World War II did not force their ideology underground, but mated it with patriotism. Suddenly, we were the right people because we gave everyone freedom, and we shared what we had. The Nazis were bad because they did not share, and did not support internationalism, which was basically a way of giving what we had to the former colonies. The powers that were adopted this new mantra of freedom/sharing without realizing how they were subverted.

The children of those who fought in WWII grew up in a new world. Liberal democracy was on top of the world, and yet the promises of equality were not yet being enjoyed. They went back to the 1789 template, and brought it around in new forms: civil rights, sexual liberation, drugs and acting bizarre. This made them feel like they were forcing the world into a new order.

1968 was the culmination of this wave. If you were born in 1944, you were 24 in 1968 — done with college, and not yet willing to enter a career. Entering a career meant becoming an adult, which meant accepting the waking death of life as social function in service to money. The new Socialists, who were now disguised as “progressives,” rebelled.

In doing so they created a kind of permanent ideology. Unlike others, this one is explicitly social. Are you nice? Then share the wealth. Fight for freedom. Make sure there is no social standard at all, and the exceptions become the rule, so that no individual is left out. Pluralism is the only rule, which means there is no right way and no right answers.

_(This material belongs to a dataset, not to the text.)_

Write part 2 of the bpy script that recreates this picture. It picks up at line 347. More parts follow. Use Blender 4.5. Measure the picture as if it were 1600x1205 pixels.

Almost fifty years later, we’re still living under almost this exact dogma. It has been accepted by the authorities, endorsed by the Establishment, and now is used to motivate us to do what it wants. In order to be accepted by society, we must prove we are good people, and we do that by slavishly repeating the ideology and working to make it real.

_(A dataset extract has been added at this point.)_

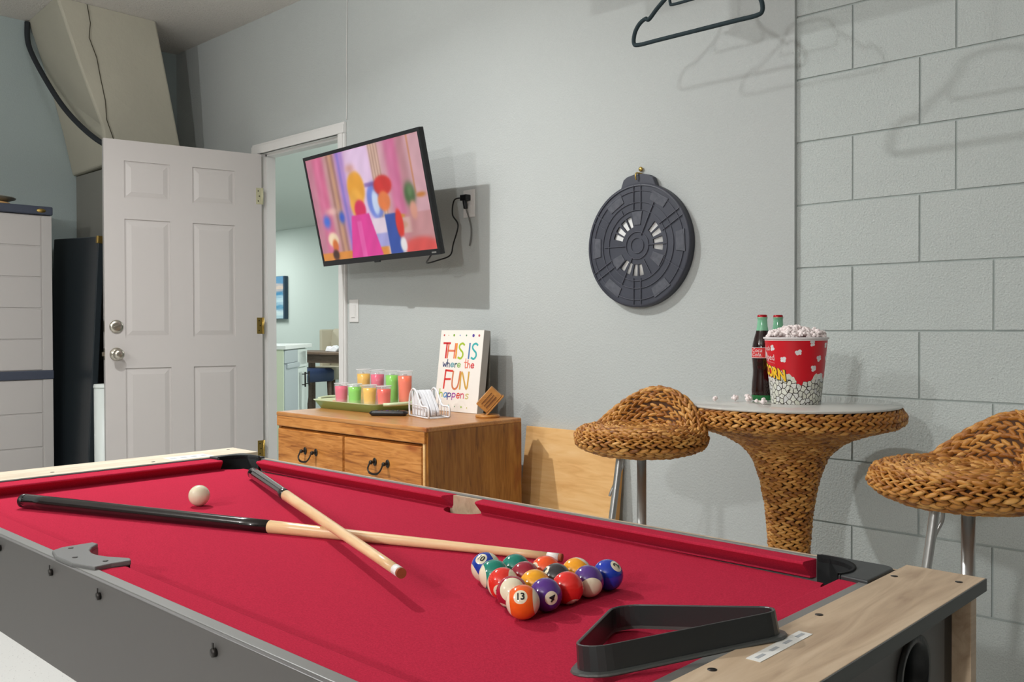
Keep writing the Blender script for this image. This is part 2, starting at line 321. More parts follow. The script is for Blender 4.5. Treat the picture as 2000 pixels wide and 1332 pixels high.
obj('latch_plate', MB().box(DW, DW + .002, -.012, .012, 1.03, 1.085), M['nickel'], dr)
for z in (1.785, 1.06, 0.37):
    hg = obj('hinge', MB().box(0.0, 0.032, 0.0176, 0.0195, z - .045, z + .045).tube([(-.004, .018, z - .046), (-.004, .018, z + .046)], .006, 10), M['hinge'] if z > 1.5 else M['brass'], dr)
    obj('hinge_screw', MB().tube([(.02, .0190, z - .028), (.02, .0205, z - .028)], .0035, 8).tube([(.014, .0190, z), (.014, .0205, z)], .0035, 8).tube([(.02, .0190, z + .028), (.02, .0205, z + .028)], .0035, 8), M['screw'], hg)

# slanted duct chase from the ceiling against the left wall
dc = empty('duct_chase', 'large cream canvas-covered duct chase slanting down from the ceiling', 'duct', (-5.35, 2.15, 2.0))
def P(*a): return a
top = [(-5.619, 1.915, 2.799), (-5.085, 1.875, 2.799), (-5.096, 2.42, 2.799), (-5.619, 2.42, 2.799)]
m1 = [(-5.619, 2.03, 2.45), (-5.09, 2.00, 2.44), (-5.10, 2.50, 2.42), (-5.619, 2.50, 2.42)]
m2_ = [(-5.619, 2.10, 2.18), (-5.12, 2.12, 2.17), (-5.11, 2.57, 2.10), (-5.619, 2.57, 2.10)]
m3 = [(-5.619, 2.15, 1.952), (-5.14, 2.15, 1.965), (-5.12, 2.62, 1.952), (-5.619, 2.62, 1.952)]
rows = [top, m1, m2_, m3]; vs = [p for r in rows for p in r]
fs = [(i * 4 + k, i * 4 + (k + 1) % 4, (i + 1) * 4 + (k + 1) % 4, (i + 1) * 4 + k) for i in range(3) for k in range(4)] + [(12, 13, 14, 15)]
ch = obj('canvas_cover', MB().add(vs, fs), M['duct'], dc, world=True, bevel=0.012)
crk = [(-5.082, 2.03, 2.795), (-5.079, 2.045, 2.70), (-5.083, 2.04, 2.62), (-5.085, 2.08, 2.52), (-5.089, 2.10, 2.42), (-5.10, 2.13, 2.30), (-5.108, 2.14, 2.20), (-5.116, 2.18, 2.10), (-5.128, 2.22, 1.99)]
obj('seam_crack', MB().tube([(a + .001, b, c) for a, b, c in crk], 0.0022, 6), M['crack'], dc, world=True)
obj('nail_hole', MB().tube([(-5.118, 2.42, 2.18), (-5.109, 2.42, 2.18)], 0.006, 8), M['crack'], dc, world=True)
tag(obj('heater_closet', MB().box(-5.615, -5.13, 2.17, 2.79, 0, 1.95), M['closet'], bevel=.004), 'dark grey closet box under the duct chase, behind the open door', 'closet')
tag(obj('foam_pipe', MB().tube(bez([(-5.60, 1.905, 2.79), (-5.57, 1.905, 2.64), (-5.40, 1.95, 2.40), (-5.24, 2.00, 2.22), (-5.02, 2.06, 2.06), (-4.80, 2.12, 1.97)], 10), 0.0145, 12), M['foam']), 'black foam-covered pipe curving down across the duct chase', 'pipe')
# ------------------------------------------------------------------ left side: storage cabinet and what leans by it
cb = empty('storage_cabinet', 'tall grey resin storage cabinet with dark lid and dark middle band', 'cabinet', (-5.4, 1.45, 0))
obj('cabinet_body', MB().box(-5.61, -5.212, 1.02, 1.88, 0.02, 1.66), M['cabinet'], cb, world=True, bevel=.006)
obj('lid', MB().box(-5.61, -5.19, 1.01, 1.885, 1.66, 1.705), M['cabdark'], cb, world=True, bevel=.006)
bd = obj('lid_badge', MB().lathe([(0, 0), (.022, 0), (.024, -.003), (.0, -.003)], 20).xf(Matrix.Translation((-5.188, 1.825, 1.681)) @ Matrix.Rotation(PI / 2, 4, 'Y') @ Matrix.Diagonal((.45, 1, 1, 1))), M['brass'], cb, world=True)
obj('middle_band', MB().box(-5.24, -5.192, 1.015, 1.883, 0.785, 0.832), M['cabdark'], cb, world=True, bevel=.004)
for (y0, y1) in ((1.02, 1.445), (1.45, 1.88)):
    for (z0, z1) in ((0.06, 0.785), (0.832, 1.655)):
        d = MB().box(-5.212, -5.203, y0, y1, z0, z1)
        # stiles and rounded planks proud of the door skin
        d.box(-5.203, -5.197, y0, y0 + .045, z0, z1).box(-5.203, -5.197, y1 - .05, y1, z0, z1)
        dd = obj('cabinet_door', d, M['cabinet'], cb, world=True, bevel=.002)
        n = max(2, round((z1 - z0) / .165)); h = (z1 - z0) / n
        for k in range(n):
            obj('plank', MB().box(-5.204, -5.199, y0 + .05, y1 - .055, z0 + k * h + .004, z0 + (k + 1) * h - .004), M['cabinet'], dd, world=True, bevel=.0035)
# things on the cabinet
wbd = tag(obj('wooden_board', MB().lathe([(0, 0), (.15, 0), (.158, .008), (.15, .018), (0, .018)], 36), M['pine'], loc=(-5.40, 1.585, 1.7055)), 'round pale wooden board lying on top of the storage cabinet', 'board')
tag(obj('grey_dish', MB().lathe([(0, 0), (.10, 0), (.175, .022), (.178, .026), (.10, .008), (0, .008)], 40), mat('grey_glaze', lin(150, 152, 140), .35), loc=(-5.40, 1.585, 1.7245)), 'shallow grey dish resting on the round wooden board', 'dish')
# folded black panel leaning on the closet, white cylinder, second dark panel, cord
PM = Matrix.Translation((0, 1.935, 0)) @ Matrix.Rotation(-0.035, 4, 'X') @ Matrix.Translation((-4.865, 0, 1.52)) @ Matrix.Rotation(0.045, 4, 'Y') @ Matrix.Translation((4.865, 0, -1.52)) @ Matrix.Translation((0, 0, .014))
fp = empty('folding_panel', 'large black folding table top leaning in front of the grey closet', 'panel', (-5.1, 2.0, 0))
obj('panel_top', MB().box(-5.47, -4.865, 0, .035, 0, 1.52).xf(PM), M['blackboard'], fp, world=True, bevel=.005)
obj('corner_bracket', MB().box(-4.885, -4.862, -.004, .04, 1.485, 1.524).xf(PM), M['brass'], fp, world=True, bevel=.003)
tag(obj('thin_dark_board', MB().box(-4.885, -4.80, 0, .012, 0.0, 1.50).xf(Matrix.Translation((-.02, 2.075, 0)) @ Matrix.Rotation(-0.02, 4, 'X')), mat('charcoal_board', lin(44, 50, 58), .5), bevel=.002), 'narrow charcoal board standing between black folding panel and white door', 'board')
cy = empty('white_cylinder', 'upright white enamelled cylinder standing between black panel and white door', 'cylinder', (-4.846, 2.004, 0))
obj('cylinder_body', MB().lathe([(0, 0), (.046, 0), (.049, .01), (.049, .745), (0, .745)], 32), M['whiteroll'], cy)
obj('cylinder_cap', MB().lathe([(0, .745), (.051, .745), (.052, .752), (.049, .765), (0, .768)], 32), M['whiteroll'], cy)
tag(obj('amber_cord', MB().tube(bez([(-4.80, 2.045, .985), (-4.825, 2.05, .93), (-4.86, 2.045, .86), (-4.875, 2.035, .775)], 8), .006, 8), M['cord']), 'amber cord looping down behind the white cylinder', 'cord')

# ------------------------------------------------------------------ television on its wall arm
TVL = Vector((-3.287, 2.522, 1.607)); TVR = Euler((0.214, 0, 0)).to_matrix()
tvrot = Matrix.Rotation(-0.054, 4, 'Z') @ Matrix.Rotation(0.214, 4, 'X') @ Matrix.Rotation(-0.006, 4, 'Y')
tv = empty('television', 'flat television tilted forward on a wall arm beside the doorway', 'television', TVL, rot=tvrot.to_euler())
tw, th = .90, .52
obj('tv_body', MB().box(-tw / 2, tw / 2, 0.004, .022, -th / 2, th / 2).box(-.30, .30, .022, .05, -.22, .14), M['black'], tv, bevel=.003)
bz = MB().box(-tw / 2, tw / 2, -.004, .006, th / 2 - .016, th / 2).box(-tw / 2, tw / 2, -.004, .006, -th / 2, -th / 2 + .025).box(-tw / 2, -tw / 2 + .014, -.004, .006, -th / 2 + .025, th / 2 - .016).box(tw / 2 - .016, tw / 2, -.004, .006, -th / 2 + .025, th / 2 - .016)
obj('bezel', bz, M['black'], tv, bevel=.001)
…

The tin drum is beat constantly even as social chaos overwhelms our institutions. Its advocates, trapped in its spell and paralyzed in the forebrain, cannot think of anything other than the post-modern equivalent to the Glorious Socialist Revolution. They repeat the message in entertainment, in news media, in the schools, through government agencies, etc. but most of all through conversation among friends.

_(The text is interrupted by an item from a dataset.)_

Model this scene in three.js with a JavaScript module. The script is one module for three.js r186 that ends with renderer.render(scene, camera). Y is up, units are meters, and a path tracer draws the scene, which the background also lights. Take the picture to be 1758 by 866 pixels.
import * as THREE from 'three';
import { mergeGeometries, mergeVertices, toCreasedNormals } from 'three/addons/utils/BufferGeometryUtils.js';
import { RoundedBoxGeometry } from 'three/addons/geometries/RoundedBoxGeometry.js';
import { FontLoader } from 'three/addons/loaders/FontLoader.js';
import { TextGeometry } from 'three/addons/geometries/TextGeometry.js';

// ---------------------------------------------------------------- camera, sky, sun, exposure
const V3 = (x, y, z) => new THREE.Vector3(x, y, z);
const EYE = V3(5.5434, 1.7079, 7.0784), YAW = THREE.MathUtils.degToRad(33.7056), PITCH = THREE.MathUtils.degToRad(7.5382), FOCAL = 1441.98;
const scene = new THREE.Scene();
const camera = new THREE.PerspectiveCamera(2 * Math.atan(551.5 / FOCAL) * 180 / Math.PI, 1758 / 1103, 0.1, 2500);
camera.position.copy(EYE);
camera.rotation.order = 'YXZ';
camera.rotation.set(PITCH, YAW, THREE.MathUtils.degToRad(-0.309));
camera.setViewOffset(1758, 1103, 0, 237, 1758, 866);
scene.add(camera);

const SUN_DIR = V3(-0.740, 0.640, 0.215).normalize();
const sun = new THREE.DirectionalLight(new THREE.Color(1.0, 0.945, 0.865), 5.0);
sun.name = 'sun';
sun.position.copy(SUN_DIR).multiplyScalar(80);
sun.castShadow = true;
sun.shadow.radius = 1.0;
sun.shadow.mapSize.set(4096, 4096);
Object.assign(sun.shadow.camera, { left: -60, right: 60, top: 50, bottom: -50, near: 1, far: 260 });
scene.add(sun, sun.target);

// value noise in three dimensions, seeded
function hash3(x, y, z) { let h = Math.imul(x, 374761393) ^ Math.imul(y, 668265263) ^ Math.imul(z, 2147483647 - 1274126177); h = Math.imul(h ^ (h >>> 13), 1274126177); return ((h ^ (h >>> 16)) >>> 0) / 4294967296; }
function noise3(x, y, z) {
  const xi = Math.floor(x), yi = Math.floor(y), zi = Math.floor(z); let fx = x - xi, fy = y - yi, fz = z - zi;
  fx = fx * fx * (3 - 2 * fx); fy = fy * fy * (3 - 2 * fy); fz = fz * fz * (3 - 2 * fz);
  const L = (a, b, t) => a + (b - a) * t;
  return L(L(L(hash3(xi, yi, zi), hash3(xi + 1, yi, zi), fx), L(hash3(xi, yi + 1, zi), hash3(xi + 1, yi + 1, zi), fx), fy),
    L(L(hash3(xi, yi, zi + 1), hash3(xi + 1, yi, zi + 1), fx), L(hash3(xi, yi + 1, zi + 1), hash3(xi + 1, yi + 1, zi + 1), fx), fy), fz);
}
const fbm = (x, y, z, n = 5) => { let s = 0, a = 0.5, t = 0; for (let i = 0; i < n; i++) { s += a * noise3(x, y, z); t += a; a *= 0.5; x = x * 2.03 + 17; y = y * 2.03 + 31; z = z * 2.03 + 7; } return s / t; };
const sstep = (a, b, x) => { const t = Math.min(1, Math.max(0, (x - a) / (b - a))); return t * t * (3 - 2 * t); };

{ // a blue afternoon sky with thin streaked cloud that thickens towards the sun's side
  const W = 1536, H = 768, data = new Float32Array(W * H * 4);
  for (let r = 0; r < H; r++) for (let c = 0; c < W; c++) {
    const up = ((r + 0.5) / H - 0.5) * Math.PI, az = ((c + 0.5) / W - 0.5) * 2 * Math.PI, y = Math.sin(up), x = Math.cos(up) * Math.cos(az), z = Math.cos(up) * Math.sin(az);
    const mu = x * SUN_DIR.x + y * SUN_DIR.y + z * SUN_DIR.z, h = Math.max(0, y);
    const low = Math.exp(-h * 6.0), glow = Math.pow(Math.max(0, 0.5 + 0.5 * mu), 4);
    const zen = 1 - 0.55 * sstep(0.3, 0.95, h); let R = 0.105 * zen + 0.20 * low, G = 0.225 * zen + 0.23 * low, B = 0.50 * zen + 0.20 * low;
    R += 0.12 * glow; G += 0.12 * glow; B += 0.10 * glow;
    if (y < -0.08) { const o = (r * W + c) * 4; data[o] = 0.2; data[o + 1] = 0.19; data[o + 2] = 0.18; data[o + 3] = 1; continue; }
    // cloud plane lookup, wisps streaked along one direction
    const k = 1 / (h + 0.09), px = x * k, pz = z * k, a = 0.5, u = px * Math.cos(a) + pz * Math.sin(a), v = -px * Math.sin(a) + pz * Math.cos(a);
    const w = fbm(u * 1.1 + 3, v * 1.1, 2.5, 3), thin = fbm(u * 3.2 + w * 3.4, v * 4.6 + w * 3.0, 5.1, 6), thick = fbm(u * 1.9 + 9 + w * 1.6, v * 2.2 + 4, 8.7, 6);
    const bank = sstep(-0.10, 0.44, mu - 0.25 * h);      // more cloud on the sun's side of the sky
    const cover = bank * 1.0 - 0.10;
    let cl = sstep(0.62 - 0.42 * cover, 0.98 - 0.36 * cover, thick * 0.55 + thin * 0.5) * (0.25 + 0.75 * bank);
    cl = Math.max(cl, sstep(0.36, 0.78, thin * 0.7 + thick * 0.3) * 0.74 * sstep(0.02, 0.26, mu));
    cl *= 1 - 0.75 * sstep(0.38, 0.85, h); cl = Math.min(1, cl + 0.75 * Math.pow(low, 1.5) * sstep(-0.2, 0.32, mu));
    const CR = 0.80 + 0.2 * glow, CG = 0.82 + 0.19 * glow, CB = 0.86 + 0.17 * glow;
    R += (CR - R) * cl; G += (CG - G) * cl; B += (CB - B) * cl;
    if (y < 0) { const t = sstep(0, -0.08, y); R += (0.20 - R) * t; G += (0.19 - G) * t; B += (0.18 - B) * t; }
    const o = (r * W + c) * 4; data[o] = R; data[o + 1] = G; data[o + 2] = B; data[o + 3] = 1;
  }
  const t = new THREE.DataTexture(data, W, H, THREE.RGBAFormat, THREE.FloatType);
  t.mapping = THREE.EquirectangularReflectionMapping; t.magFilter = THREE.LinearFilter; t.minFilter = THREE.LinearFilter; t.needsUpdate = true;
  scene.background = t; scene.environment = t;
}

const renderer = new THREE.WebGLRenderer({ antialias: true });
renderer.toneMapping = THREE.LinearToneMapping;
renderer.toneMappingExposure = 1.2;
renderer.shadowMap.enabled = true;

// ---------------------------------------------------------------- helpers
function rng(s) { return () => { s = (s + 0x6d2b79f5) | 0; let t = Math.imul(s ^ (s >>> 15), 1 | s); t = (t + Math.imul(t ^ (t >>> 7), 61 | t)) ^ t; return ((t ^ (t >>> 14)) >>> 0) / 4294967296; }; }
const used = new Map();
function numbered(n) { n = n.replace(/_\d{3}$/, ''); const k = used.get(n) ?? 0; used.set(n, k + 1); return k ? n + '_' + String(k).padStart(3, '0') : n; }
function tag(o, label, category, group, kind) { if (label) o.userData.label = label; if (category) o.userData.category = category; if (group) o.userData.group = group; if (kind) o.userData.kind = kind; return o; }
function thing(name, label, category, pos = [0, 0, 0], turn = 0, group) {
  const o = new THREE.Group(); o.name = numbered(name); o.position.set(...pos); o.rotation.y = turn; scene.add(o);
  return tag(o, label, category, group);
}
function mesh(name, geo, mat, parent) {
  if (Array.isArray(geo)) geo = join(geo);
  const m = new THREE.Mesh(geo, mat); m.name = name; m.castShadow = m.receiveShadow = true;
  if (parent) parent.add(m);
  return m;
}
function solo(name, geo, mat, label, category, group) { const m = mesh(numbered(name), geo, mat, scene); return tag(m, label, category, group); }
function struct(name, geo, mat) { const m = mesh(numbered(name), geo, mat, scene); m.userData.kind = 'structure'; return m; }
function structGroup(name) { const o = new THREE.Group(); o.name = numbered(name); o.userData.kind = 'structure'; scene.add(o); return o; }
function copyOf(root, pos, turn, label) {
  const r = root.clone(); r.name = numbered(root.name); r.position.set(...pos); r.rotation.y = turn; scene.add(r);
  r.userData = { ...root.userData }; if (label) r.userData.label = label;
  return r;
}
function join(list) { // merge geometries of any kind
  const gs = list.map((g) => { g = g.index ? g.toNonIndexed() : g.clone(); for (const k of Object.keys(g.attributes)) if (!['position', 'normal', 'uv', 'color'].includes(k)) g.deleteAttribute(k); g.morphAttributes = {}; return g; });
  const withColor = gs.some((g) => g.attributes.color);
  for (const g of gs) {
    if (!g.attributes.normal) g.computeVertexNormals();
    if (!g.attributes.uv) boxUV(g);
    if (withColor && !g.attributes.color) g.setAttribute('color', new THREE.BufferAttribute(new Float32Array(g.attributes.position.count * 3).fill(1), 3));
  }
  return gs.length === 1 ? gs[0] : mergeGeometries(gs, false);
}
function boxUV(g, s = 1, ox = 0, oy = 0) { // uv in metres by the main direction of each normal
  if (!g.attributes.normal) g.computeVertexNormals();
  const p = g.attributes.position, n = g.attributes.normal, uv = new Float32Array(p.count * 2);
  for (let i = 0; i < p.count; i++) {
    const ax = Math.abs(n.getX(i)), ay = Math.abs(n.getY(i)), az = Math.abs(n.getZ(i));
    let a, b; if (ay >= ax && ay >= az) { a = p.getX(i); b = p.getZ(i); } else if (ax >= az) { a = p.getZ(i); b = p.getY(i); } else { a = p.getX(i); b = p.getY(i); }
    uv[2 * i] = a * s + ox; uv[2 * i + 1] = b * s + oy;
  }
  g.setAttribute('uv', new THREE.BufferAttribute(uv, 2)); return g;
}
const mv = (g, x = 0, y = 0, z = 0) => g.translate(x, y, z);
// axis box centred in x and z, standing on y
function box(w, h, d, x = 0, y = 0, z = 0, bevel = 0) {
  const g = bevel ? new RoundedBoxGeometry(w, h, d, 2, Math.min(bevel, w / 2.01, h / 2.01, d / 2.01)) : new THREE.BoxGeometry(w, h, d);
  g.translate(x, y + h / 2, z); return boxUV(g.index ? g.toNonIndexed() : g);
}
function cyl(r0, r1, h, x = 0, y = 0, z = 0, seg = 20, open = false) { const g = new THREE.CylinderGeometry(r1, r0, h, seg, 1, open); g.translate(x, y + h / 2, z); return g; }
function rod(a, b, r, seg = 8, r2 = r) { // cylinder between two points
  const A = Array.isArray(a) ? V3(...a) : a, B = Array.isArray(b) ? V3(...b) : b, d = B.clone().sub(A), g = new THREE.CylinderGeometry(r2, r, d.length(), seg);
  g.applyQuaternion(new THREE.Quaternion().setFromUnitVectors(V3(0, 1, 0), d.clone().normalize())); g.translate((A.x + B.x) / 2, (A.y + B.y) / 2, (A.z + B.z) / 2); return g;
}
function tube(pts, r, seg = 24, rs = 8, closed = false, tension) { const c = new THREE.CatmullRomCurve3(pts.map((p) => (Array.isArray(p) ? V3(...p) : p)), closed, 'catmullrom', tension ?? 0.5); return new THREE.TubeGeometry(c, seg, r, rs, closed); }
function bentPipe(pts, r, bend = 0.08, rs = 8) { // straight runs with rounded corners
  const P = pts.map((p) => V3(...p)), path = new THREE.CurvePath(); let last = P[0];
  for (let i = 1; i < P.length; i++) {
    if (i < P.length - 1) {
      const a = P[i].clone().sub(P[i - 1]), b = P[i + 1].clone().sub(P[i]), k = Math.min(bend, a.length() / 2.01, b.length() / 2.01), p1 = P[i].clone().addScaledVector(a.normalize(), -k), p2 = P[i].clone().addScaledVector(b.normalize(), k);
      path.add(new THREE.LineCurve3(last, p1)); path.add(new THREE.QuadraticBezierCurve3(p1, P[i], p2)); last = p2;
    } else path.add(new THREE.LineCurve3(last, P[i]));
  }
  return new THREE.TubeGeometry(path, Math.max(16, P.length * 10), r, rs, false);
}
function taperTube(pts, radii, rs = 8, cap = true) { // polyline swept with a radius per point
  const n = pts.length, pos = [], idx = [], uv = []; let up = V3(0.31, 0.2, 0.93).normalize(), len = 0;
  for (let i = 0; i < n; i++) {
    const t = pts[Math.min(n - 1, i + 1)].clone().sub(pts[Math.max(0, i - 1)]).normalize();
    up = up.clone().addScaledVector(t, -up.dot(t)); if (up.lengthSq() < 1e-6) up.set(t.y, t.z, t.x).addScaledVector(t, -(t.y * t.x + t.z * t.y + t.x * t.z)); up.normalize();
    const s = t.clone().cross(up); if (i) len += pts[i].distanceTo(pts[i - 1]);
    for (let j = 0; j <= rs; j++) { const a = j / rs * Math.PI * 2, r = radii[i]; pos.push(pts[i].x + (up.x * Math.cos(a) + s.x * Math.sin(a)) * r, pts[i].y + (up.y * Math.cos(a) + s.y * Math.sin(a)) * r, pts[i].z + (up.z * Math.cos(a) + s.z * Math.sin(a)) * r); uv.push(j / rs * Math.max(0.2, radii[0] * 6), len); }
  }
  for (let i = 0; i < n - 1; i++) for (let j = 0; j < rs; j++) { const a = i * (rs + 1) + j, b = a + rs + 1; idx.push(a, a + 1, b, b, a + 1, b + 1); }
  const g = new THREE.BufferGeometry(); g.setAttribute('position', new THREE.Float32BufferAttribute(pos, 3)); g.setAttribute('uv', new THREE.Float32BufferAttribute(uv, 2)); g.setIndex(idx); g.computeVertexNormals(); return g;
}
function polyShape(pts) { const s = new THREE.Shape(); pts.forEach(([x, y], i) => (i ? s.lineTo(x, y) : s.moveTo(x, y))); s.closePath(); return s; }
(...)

In order to be part of society, you have to choke down this dogma and politely not notice where it conflicts with reality. The result is that as soon as you speak such an idea, you become weak because you’re endorsing non-reality. But this makes you weak like the others, so they accept you into their group. You can be weak together, and this makes you strong.

6 Comments

  1. NotTheDude says:

    This great piece of writing shows how we’ve sunk deeper and deeper in to these lies. I find it hard to tell anyone how these things have come about, something that this post does neatly. Things really sped up after WW2, so much so that now that the UK must be a shadow of what it was, but I wasn’t there so I don’t know. One of the great banes of British society now is that houses are worth a lot more to society than the folk who dwell in them, few can afford to build a stable life with roots therefore we have even more broken communities, which is leading to decline in all other parts of society. At least I feel local issues matter first and foremost. Get them right and then we can build up.

  2. RiverC says:

    WAR IS PEACE
    WEAKNESS IS STRENGTH
    FREEDOM IS SLAVERY

    EMACS IS VIM

    (they had me until that last one)

    1. crow says:

      You use Linux?

      1. RiverC says:

        With some frequency. Not as much as I used to, but given the recent blowdown with NSA, I’ll probably be making more use of it for various security options.

  3. John Parker says:

    Awesome essay, and as usual, spot on. On question, I have read that “America’s” college revolution began on campus’ in 1965, and then grew dramatically as the war in Vietnam escalated. Europe was slower to catch on, but that it hit France first with protests and riots first in Paris, and then spreading to the rest of the country and Europe. Is my history off?

    1. This seems accurate to me. The American touchstone appears to have been the Kennedy Presidency or some event in the few years before that. Europe’s revolution was also more explicitly Socialist while the Americans were crypto-Marxists disguised behind social sentiment.